* _Problem_: Copy all of the material exactly. Pictures are not to appear in the copy.

* _Supplied information_:

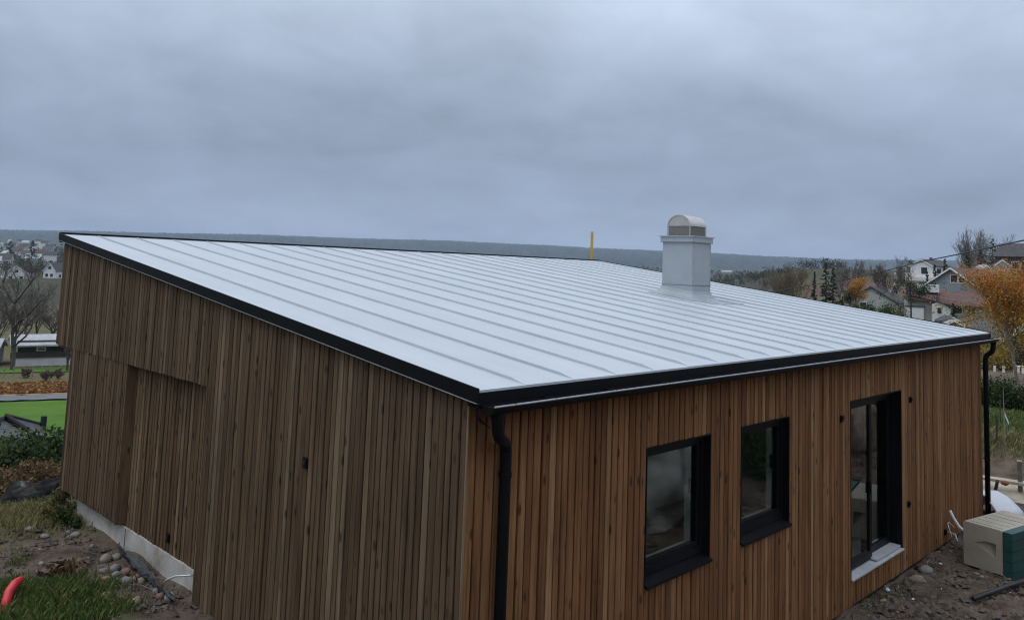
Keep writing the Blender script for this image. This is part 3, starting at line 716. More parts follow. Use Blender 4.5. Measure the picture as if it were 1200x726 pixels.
M['heather'] = leaf_mat('heather', [(0, (.05, .032, .018)), (.45, (.14, .088, .042)), (.8, (.22, .14, .065)), (1, (.28, .22, .12))])
M['grass'] = leaf_mat('grass_blade', [(0, (.045, .07, .018)), (.5, (.095, .155, .038)), (.75, (.15, .21, .06)), (.9, (.26, .25, .10)), (1, (.34, .30, .15))], trans=.35)
M['dry_grass'] = leaf_mat('dry_grass_blade', [(0, (.10, .11, .04)), (.5, (.24, .22, .09)), (1, (.42, .37, .20))], trans=.3)
M['dead_leaf'] = leaf_mat('dead_leaf', [(0, (.12, .05, .02)), (.5, (.26, .12, .04)), (1, (.36, .22, .09))], trans=.1)
M['brown_leaf'] = leaf_mat('brown_leaf', [(0, (.05, .03, .016)), (.5, (.12, .075, .038)), (1, (.22, .15, .08))], trans=.1)
M['red_plastic'] = pm('red_plastic', [(.3, (.62, .03, .045)), (.7, (.72, .05, .06))], 4, .4)
M['beige_plastic'] = pm('beige_plastic', [(.3, (.34, .31, .245)), (.6, (.42, .39, .31)), (.8, (.47, .44, .36))], 2.2, .55, .1, 30)
M['green_plastic'] = pm('green_plastic', [(.3, (.012, .06, .055)), (.7, (.02, .085, .078))], 2.5, .45)
M['black_plastic'] = pm('black_plastic', [(.3, (.012, .013, .015)), (.7, (.03, .031, .034))], 5, .5)
M['grey_sheet'] = pm('grey_dimple_sheet', [(.3, (.035, .036, .038)), (.7, (.075, .077, .08))], 5, .55, .9, 45)
M['white_sheet'] = pm('white_sheet', [(.3, (.62, .66, .71)), (.7, (.74, .77, .81))], 1.5, .45)
M['wood_pale'] = pm('pale_wood', [(.3, (.30, .26, .19)), (.5, (.42, .38, .29)), (.75, (.52, .48, .38))], 3, .8, .3, 20)
M['brick'] = pm('brick_red', [(.3, (.16, .05, .03)), (.7, (.26, .09, .05))], 6, .9, .3, 20)
M['dark_brick'] = pm('dark_brick', [(.3, (.07, .025, .018)), (.7, (.13, .05, .032))], 9, .9, .4, 25)
M['stone_warm'] = pm('stone_warm', [(.3, (.16, .13, .095)), (.6, (.30, .25, .18)), (.8, (.42, .36, .27))], 7, .8, .3, 30)
M['stone_grey'] = pm('stone_grey', [(.3, (.13, .125, .12)), (.6, (.25, .24, .225)), (.8, (.38, .37, .35))], 7, .8, .3, 30)
M['stone_red'] = pm('stone_red', [(.3, (.15, .085, .07)), (.7, (.28, .17, .14))], 7, .8, .3, 30)

# ------------------------------------------------------------------ things beside the house, left yard
def blob(name, r, seed, sub=3, amp=.35, freq=1.3, flat=1.0, mat=None, smooth=True):
    import bmesh
    bm = bmesh.new(); bmesh.ops.create_icosphere(bm, subdivisions=sub, radius=1.0)
    for v in bm.verts:
        n_ = noise.fractal(v.co*freq+Vector((seed*3.7, seed*1.3, 0)), 1.0, 2.0, 4)
        v.co = v.co*(1+amp*n_); v.co.x *= r[0]; v.co.y *= r[1]; v.co.z *= r[2]
    me = bpy.data.meshes.new(name); bm.to_mesh(me); bm.free()
    me.polygons.foreach_set('use_smooth', [smooth]*len(me.polygons))
    if mat: me.materials.append(mat)
    return me
def gz(u, v, zz=-2.12):
    p = pixz(u, v, zz); return np.array([p[0], p[1], Hs(p[0], p[1])])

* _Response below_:
Keep writing the Blender script for this image. This is part 3, starting at line 716. More parts follow. Use Blender 4.5. Measure the picture as if it were 1200x726 pixels.
M['heather'] = leaf_mat('heather', [(0, (.05, .032, .018)), (.45, (.14, .088, .042)), (.8, (.22, .14, .065)), (1, (.28, .22, .12))])
M['grass'] = leaf_mat('grass_blade', [(0, (.045, .07, .018)), (.5, (.095, .155, .038)), (.75, (.15, .21, .06)), (.9, (.26, .25, .10)), (1, (.34, .30, .15))], trans=.35)
M['dry_grass'] = leaf_mat('dry_grass_blade', [(0, (.10, .11, .04)), (.5, (.24, .22, .09)), (1, (.42, .37, .20))], trans=.3)
M['dead_leaf'] = leaf_mat('dead_leaf', [(0, (.12, .05, .02)), (.5, (.26, .12, .04)), (1, (.36, .22, .09))], trans=.1)
M['brown_leaf'] = leaf_mat('brown_leaf', [(0, (.05, .03, .016)), (.5, (.12, .075, .038)), (1, (.22, .15, .08))], trans=.1)
M['red_plastic'] = pm('red_plastic', [(.3, (.62, .03, .045)), (.7, (.72, .05, .06))], 4, .4)
M['beige_plastic'] = pm('beige_plastic', [(.3, (.34, .31, .245)), (.6, (.42, .39, .31)), (.8, (.47, .44, .36))], 2.2, .55, .1, 30)
M['green_plastic'] = pm('green_plastic', [(.3, (.012, .06, .055)), (.7, (.02, .085, .078))], 2.5, .45)
M['black_plastic'] = pm('black_plastic', [(.3, (.012, .013, .015)), (.7, (.03, .031, .034))], 5, .5)
M['grey_sheet'] = pm('grey_dimple_sheet', [(.3, (.035, .036, .038)), (.7, (.075, .077, .08))], 5, .55, .9, 45)
M['white_sheet'] = pm('white_sheet', [(.3, (.62, .66, .71)), (.7, (.74, .77, .81))], 1.5, .45)
M['wood_pale'] = pm('pale_wood', [(.3, (.30, .26, .19)), (.5, (.42, .38, .29)), (.75, (.52, .48, .38))], 3, .8, .3, 20)
M['brick'] = pm('brick_red', [(.3, (.16, .05, .03)), (.7, (.26, .09, .05))], 6, .9, .3, 20)
M['dark_brick'] = pm('dark_brick', [(.3, (.07, .025, .018)), (.7, (.13, .05, .032))], 9, .9, .4, 25)
M['stone_warm'] = pm('stone_warm', [(.3, (.16, .13, .095)), (.6, (.30, .25, .18)), (.8, (.42, .36, .27))], 7, .8, .3, 30)
M['stone_grey'] = pm('stone_grey', [(.3, (.13, .125, .12)), (.6, (.25, .24, .225)), (.8, (.38, .37, .35))], 7, .8, .3, 30)
M['stone_red'] = pm('stone_red', [(.3, (.15, .085, .07)), (.7, (.28, .17, .14))], 7, .8, .3, 30)

# ------------------------------------------------------------------ things beside the house, left yard
def blob(name, r, seed, sub=3, amp=.35, freq=1.3, flat=1.0, mat=None, smooth=True):
    import bmesh
    bm = bmesh.new(); bmesh.ops.create_icosphere(bm, subdivisions=sub, radius=1.0)
    for v in bm.verts:
        n_ = noise.fractal(v.co*freq+Vector((seed*3.7, seed*1.3, 0)), 1.0, 2.0, 4)
        v.co = v.co*(1+amp*n_); v.co.x *= r[0]; v.co.y *= r[1]; v.co.z *= r[2]
    me = bpy.data.meshes.new(name); bm.to_mesh(me); bm.free()
    me.polygons.foreach_set('use_smooth', [smooth]*len(me.polygons))
    if mat: me.materials.append(mat)
    return me
def gz(u, v, zz=-2.12):
    p = pixz(u, v, zz); return np.array([p[0], p[1], Hs(p[0], p[1])])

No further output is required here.